Rather than x86 emulation, this approach provided a real x86 CPU and everything you’d expect in a typical PC compatible machine, all on a single card.

I recently picked up a Sun Ultra 60 and was lucky that it came with a SunPCI card. After I did a fresh Solaris 10 install, I needed to find the SunPCI software and drivers which didn’t come with Solaris 10. I Googled for a while and found a link to an FTP site that had the SunPCI software… trouble is this was a couple of months ago, and I’ve since gone back to try and find the same site to include a link but I think the site has recently gone down…

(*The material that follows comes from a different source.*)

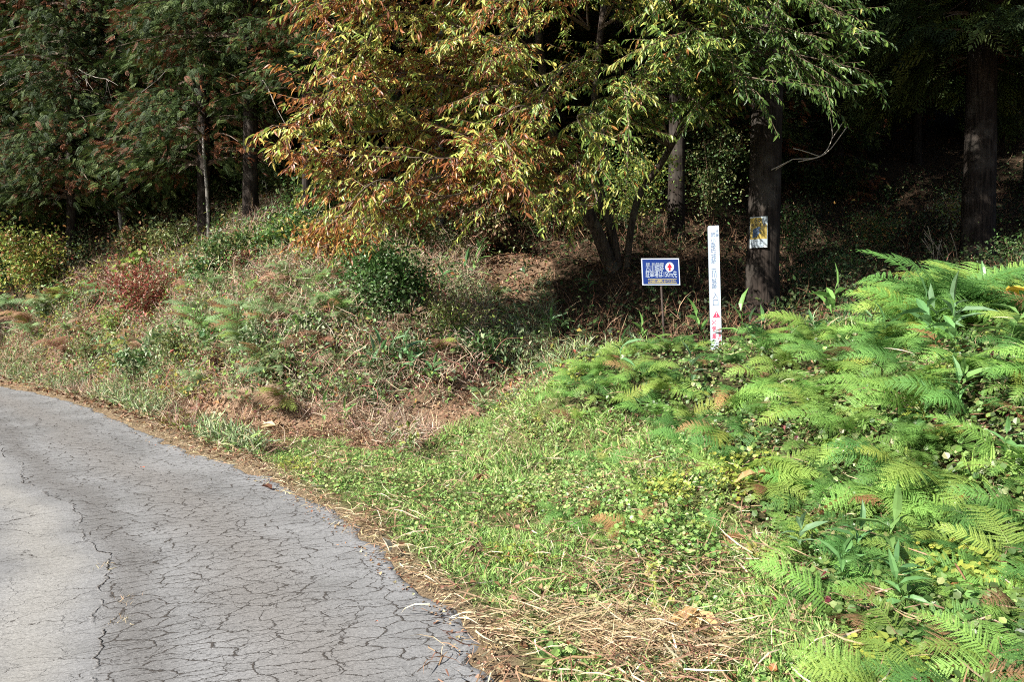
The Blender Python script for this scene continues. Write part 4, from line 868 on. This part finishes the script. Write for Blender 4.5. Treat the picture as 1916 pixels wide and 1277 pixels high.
limbs = [ # px,py,d polylines, rust share, green share
 ([(1010,60,15),(760,40,13.6),(520,25,12.6)],.3,.0),([(1020,120,15),(800,90,13.4),(560,90,12.2)],.3,0),([(1020,150,15.1),(780,140,14.2),(560,150,13.2)],.25,0),
 ([(1030,200,15.2),(820,170,13.6),(650,190,12.6),(545,225,12.2)],.25,.1),([(1040,240,15.2),(860,235,13.8),(680,230,12.8),(590,250,12.4)],.15,.3),
 ([(1060,320,15.4),(880,270,14),(680,275,12.6),(455,262,11.8)],.45,0),([(1060,330,15.4),(850,320,13.6),(690,335,12.8),(560,350,12.4)],.45,.05),
 ([(1070,350,15.5),(900,350,13.6),(760,370,12.6),(570,375,12)],.5,.05),([(1080,370,15.6),(960,370,14),(820,400,12.8),(700,425,12.2),(600,455,12)],.6,0),
 ([(1060,300,15.3),(980,330,13.6),(930,370,12.8),(850,420,12.4)],.4,.1),([(1100,300,15.5),(1080,330,13.8),(1060,360,13),(1030,400,12.6)],.35,.15),([(1070,330,15.4),(1020,300,13.4),(960,300,12.4)],.4,.1),
 ([(1110,230,15.4),(1120,240,14),(1130,290,13),(1120,340,12.8)],.15,.5),([(1040,150,15),(960,180,13.4),(900,200,12.6)],.3,.2),([(1010,40,15),(900,60,13.2),(820,100,12.4)],.25,.2),
 ([(1120,120,15.2),(1060,150,13.6),(1000,230,12.6)],.3,.3),([(1100,60,15),(1000,20,13),(900,-10,12)],.4,.2),([(1120,60,15),(1190,40,13.6),(1270,20,12.8),(1330,40,12.6)],.15,.45),
 ([(1250,280,15.6),(1200,220,14),(1180,180,13)],.2,.5),([(1260,260,15.5),(1290,200,14),(1320,150,13.2)],.15,.6),([(1290,200,15),(1350,170,13.6),(1400,200,12.9),(1440,250,12.6)],.02,.97),
 ([(1330,80,14.4),(1420,60,13.2),(1520,70,12.6),(1600,95,12.4)],.04,.95),([(1320,110,14.5),(1420,120,13.3),(1510,130,12.8),(1580,190,12.6)],.0,1.),([(1330,80,14.4),(1400,20,13.2),(1500,-10,12.8),(1590,10,12.6)],.04,.9),
 ([(1310,160,14.8),(1400,170,13.6),(1500,180,13),(1560,230,12.8)],.0,1.),([(1300,120,14.8),(1290,100,13.4),(1260,110,12.6)],.15,.4),([(1280,230,15.2),(1310,250,14),(1340,270,13.4)],.05,.9),
 ([(1340,40,14.4),(1300,-20,13),(1240,10,12.4)],.2,.4),([(1370,-60,14),(1450,-60,13),(1560,-60,12.6)],.05,.9),([(1120,-20,15),(1050,-60,13),(950,-100,12)],.3,.3),([(1000,-80,14.8),(800,-80,13),(600,-90,12.4)],.3,.1),
 ([(1000,-60,14.8),(850,-40,13.4),(700,-20,12.6),(600,0,12.4)],.3,.1),([(990,-160,14.8),(800,-200,13.6),(600,-220,13)],.3,.2),([(1150,-150,15),(1150,-250,13),(1100,-300,12)],.3,.3),([(1380,-150,14),(1300,-220,13),(1200,-240,12.6)],.2,.5),
 ([(1400,-250,14),(1500,-280,13.4),(1600,-260,13)],.1,.8),([(960,-300,14.6),(850,-380,14),(700,-420,14)],.3,.3),([(1180,-360,15),(1150,-480,15),(1100,-560,15)],.3,.3),
 ([(1180,-300,15),(1300,-350,15.5),(1450,-350,16)],.1,.7),([(1180,-380,15),(1000,-450,14.5),(800,-500,14)],.2,.5),([(1400,-300,14),(1500,-400,14.5),(1650,-420,15)],.1,.8),([(1400,-300,14),(1300,-420,13.5),(1150,-450,13)],.1,.8),  # high limbs out of view, added to keep sun off the wood
 ([(960,-330,14.6),(1000,-500,14.5),(1050,-650,14.5)],.2,.6),([(1180,-380,15),(1280,-520,15),(1400,-600,15)],.1,.8),([(990,-120,14.8),(1100,-180,13.5),(1250,-150,12.8)],.2,.6),([(960,-330,14.6),(850,-300,13.5),(750,-330,13)],.2,.5),
 ([(1370,-100,14),(1480,-160,14.5),(1620,-180,15)],.1,.8),([(1330,80,14.4),(1430,-20,15.4),(1560,-60,16)],.0,.9),([(1150,-150,15),(1000,-250,13.5),(900,-260,12.6)],.2,.5),([(1110,260,15.6),(1150,230,16.6),(1250,180,17.4)],.1,.7),([(1030,200,15.2),(900,150,16.4),(760,120,17)],.3,.3),([(1330,60,14.4),(1400,40,15.6),(1480,60,16.4)],.0,.9)]
CG = np.array([(.09,.17,.035),(.15,.24,.05),(.06,.12,.03),(.22,.30,.07)]); CY = np.array([(.42,.42,.10),(.34,.40,.09),(.48,.42,.11),(.24,.34,.07)]); CR = np.array([(.32,.12,.04),(.22,.075,.03),(.42,.20,.05),(.16,.06,.03)])
Pl, Dl, Sl, Cl = [], [], [], []
def twig(p, d, L_, rust, green):
    d = unit(d); k = 5; pts = [p]
    for i in range(k): d = unit(d + np.array([0, 0, -.055]) + rng.normal(size=3) * .08); pts.append(pts[-1] + d * L_ / k)
    pts = np.array(pts); br_.tube(pts, np.linspace(.006, .002, k + 1), 3, (.17,.12,.08)); m = int(L_ / .042); u = np.linspace(.12, 1, m)
    q = np.stack([np.interp(u * k, np.arange(k + 1), pts[:, j]) for j in range(3)], -1); sdv = unit(np.cross(d, [0, 0, 1.])) * np.where(np.arange(m) % 2, 1, -1)[:, None]
    dd = sdv * .75 + d * .7 + np.array([0, 0, -.62]) + rng.normal(size=(m, 3)) * .28
    pxx = float(CX + (p[0] + CB[0]) / (p[1] + CB[1]) * F); green = max(green, .75 * float(sstep(950, 1330, pxx))); rust = rust * (1.35 - .9 * float(sstep(800, 1250, pxx)))
    g_ = rng.random(m) ; tone = rng.random()
    c = CY[rng.integers(0, 4, m)] * (.8 + .4 * tone); c = np.where((g_ < green)[:, None], CG[rng.integers(0, 4 if pxx < 1330 else 3, m)] * (1 if pxx < 1330 else .8), c)  # greener leaves on the right, darkened to paint in the crown's shade
    rl = rust * 1.2 * (2.0 if tone < .42 else .4); c = np.where((rng.random(m) < rl)[:, None] & (g_ >= green * .8)[:, None], CR[rng.integers(0, 4, m)], c)
    Pl.append(q); Dl.append(dd); Sl.append(rng.uniform(.08, .175, m)); Cl.append(c * rng.uniform(.8, 1.2, (m, 1)))
def limb(pl, rust, green, jit=0.):
    P_ = np.array([rel(*p) for p in pl]); P_[1:] += rng.normal(size=P_[1:].shape) * jit * np.array([1, 1, .7]); P_[1:, 2] += jit * .35; pts = catmull(P_, 8); seg_ = np.linalg.norm(np.diff(pts, axis=0), axis=1); Lt = seg_.sum()
    br_.tube(pts, np.linspace(.035 if jit == 0 else .02, .006, len(pts)), 5, (.13,.10,.075)); cum = np.concatenate([[0], np.cumsum(seg_)]) / Lt
    m = int(Lt / .125)
    for u in np.linspace(.22, 1, m):
        p = np.array([np.interp(u, cum, pts[:, j]) for j in range(3)]); i = min(int(u * (len(pts) - 1)), len(pts) - 2); tg_ = unit(pts[i+1] - pts[i])
        a = rng.uniform(0, 6.28); sdv = unit(np.cross(tg_, [0, 0, 1.])); lat = sdv * math.cos(a) + np.array([0, 0, 1.]) * math.sin(a) * .55
        twig(p, tg_ * rng.uniform(.4, 1) + lat * rng.uniform(.4, 1.0), rng.uniform(.35, .85), rust, green)
for pl, ru, gr_ in limbs:
    right = pl[-1][0] > 1330
    pl = [pl[0]] + [(a + (60 if (a < 900 and b > -50 and k == len(pl) - 2) else 0) - (25 if right else 0), b - (62 if right and b > 0 else 25 if b > 250 else 22), d) for k, (a, b, d) in enumerate(pl[1:])]
    limb(pl, ru, gr_); 
    for _ in range(2): limb(pl, ru * rng.uniform(.6, 1.3), gr_, .38)
Pl = np.vstack(Pl); n = len(Pl); lf.scatter(*T_leaf(.125, .22, .5), Pl, frames(np.vstack(Dl), rdir(n, 1.1)), np.concatenate(Sl), np.vstack(Cl))
br_.build('branches', M_twig, ct); lf.build('leaves', M_leaf, ct)

# bare branch in the shade right of the poster tree; dead stalks on the far slope
mb = MB(); q = foot(1490, 14.6)
for pts in ([(1480,300),(1530,295),(1552,262),(1548,222)],[(1490,305),(1540,290),(1580,240)],[(1530,295),(1500,285),(1480,280)],[(1552,262),(1570,235)],[(1440,320),(1480,300)]):
    mb.tube(catmull(np.array([W(a, b, 14.6) for a, b in pts]) - q, 4), .008, 4, (.40,.36,.31))
mb.tube(np.array([W(1444,330,14.9), W(1450,318,14.7), W(1480,300,14.6)]) - q, .011, 5, (.3,.26,.22))
o = mb.build('bare_branch', M_twig); o.location = tuple(q); tag(o, 'pale bare branch curving out to the right of the poster tree', 'branch')
mb = MB(); q = foot(1765, 19)
for i in range(14):
    a = q + [random.uniform(-.35, .35), random.uniform(-.3, .3), -.05]; e = a + [random.uniform(-.55, .25), random.uniform(-.2, .2), random.uniform(.5, 1.1)]; mb.tube(np.array([a, (a + e) / 2 + [.04, 0, .03], e]) - q, .008, 4, (.42,.36,.26))
o = mb.build('dead_stalks', M_twig); o.location = tuple(q); tag(o, 'cluster of pale dead stalks left of the thick right-hand cedar', 'dead stalks')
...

The official product manuals are still available and can be downloaded from Oracle here:

https://docs.oracle.com/cd/F24621_01/index.html

Getting started with the install steps, I cd’d into the folder after I’d untar’d it, and then ran pkgadd -d to start the install:

After the install completed I got this error that the SunPCI driver was not installed:

cd into /opt/SUNWspci and run ./sunpci – this tells you to run sunpcload to load the drivers:

This error about not finding the .2100 driver files is mentioned in a few posts, and most suggest (like here) to just symlink the missing filename to the same corresponding named .280 files like this:

Now it starts up and prompts to create a new C: disk image:

Create a disk large enough for whatever you’re going to install:

Booting up the card, you can see the hardware specs from the BIOS screens as it boots up – this is a v1 (I think) SunPCI board with and AMD K6 at 300MHz:

The mounted cd-rom drive appears in the SunPCI machine as drive R:, so cd’ing into the root of the Windows 95 cd install cdrom here, and run setup.exe to start the install:

Windows 95 starts running!

After Windows 95 install, install the SunPCI drivers for Windows 95, these are to support the onboard video, etc on the SunPCI card :

At this point I have Windows 95 running on my SunPCI card! Apparently you can either run with a monitor connected directly to the VGA output on the board, or run within Solaris in a window sharing the same display. I haven’t tried the dedicated monitor option yet, I’ll look into this next!